Quanto ao "foda-se", ele sem dúvida não foi direcionado aos fãs, mas sim reforçando a atitude que o Journey teve de se lixar para o mercado ao fazer o disco que bem entendeu, não entregando algo pronto para o rápido consumo. Não me compreenda mal, meus álbuns favoritos são "Infinity" e "Escape". Mas há de convir que grande parcela dos fãs da banda são preguiçosos e preferem mais do mesmo.
Não sei o porquê da crítica que o autor sempre faz ao teclado. Maior erro desse álbum foi ter abrerto mão das linhas e riffs clássicos de piano e sintetizador que Jonathan Cain fazia. Sempre foi o grande diferencial do Journey, e foi o que fez com que banda entrasse para a história.
Já é hora de pararem com essa atitude estúpida e ignorante de menosprezar os intrumentos de teclas no rock.
Olha Jeff, reli meu artigo procurando críticas ao uso de teclados e só encontrei realmente uma, quando citei a "overdose de teclados" presente em "Raised on Radio", algo do qual não me arrependo nem um pouco.

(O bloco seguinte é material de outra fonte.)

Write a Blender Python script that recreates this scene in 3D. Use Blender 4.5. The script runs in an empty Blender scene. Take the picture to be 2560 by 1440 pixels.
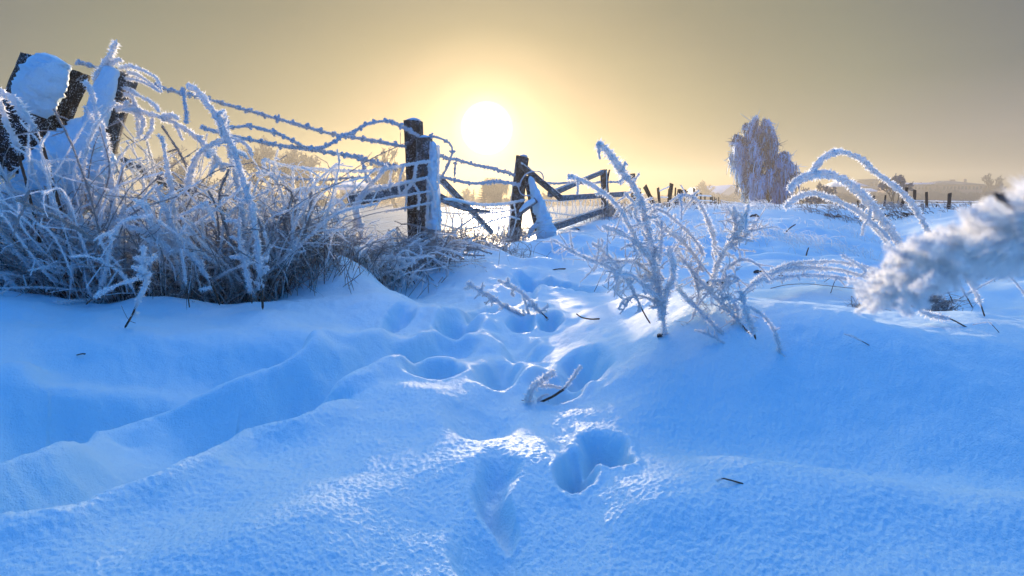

Mas é interessante que você tenha citado que as linhas executadas por Cain são o diferencial do grupo, pois muitas vezes o que mais aparece é um crédito exagerado a Steve Perry como única força motriz a levar o Journey ao estrelato. Podem dizer que fico em cima do muro, mas penso ser uma combinação de fatores, incluindo com muita força a presença de Neal Schon e sua mão melódica e certeira, não deixando o grupo descambar para algo explicitamente pop. E os bateristas que essa banda teve? Aynsley Dunbar, Steve Smith, Deen Castronovo… só monstro! Sequer consigo escolher um favorito.